Using density functional theory (DFT) calculations we thoroughly explored the influence of grain boundaries (GBs) in monolayer MoS2 composed of S-polar (S5|7), Mo-polar (Mo5|7), and (4|8) edge dislocation, as well as edge dislocation-double S vacancy complex (S4|6), and dislocation-double S interstitial complex (S6|8), respectively, on the electronic properties of MoS2 and the Schottky barrier height (SBH) at MoS2@Au heterojunctions. Our findings demonstrate that GBs formed by edge dislocations can significantly reduce the SBH compared to defect-free MoS2, with the strongest effect for zigzag (4|8) GBs (-20% reduction) and the weakest for armchair (5|7) GBs (-10% reduction). In addition, a larger tilt angle in the GBs leads to a more pronounced decrease in the SBH, suggesting that the modulation of SBH at the MoS₂@Au heterostructure and analogous systems can be accomplished by GB engineering.
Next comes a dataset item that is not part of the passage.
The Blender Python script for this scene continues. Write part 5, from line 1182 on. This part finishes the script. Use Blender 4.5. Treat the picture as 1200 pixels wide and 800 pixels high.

Our findings also suggest that planar defects with high mobility in MoS2 may contribute to the memory switching effect observed in MoS2-based memtransistors and the reduction caused by the presence of planar defects can partially contribute to the discrepancy observed between experimental measurements and theoretical SBH predictions at the MoS2@Au heterojunction.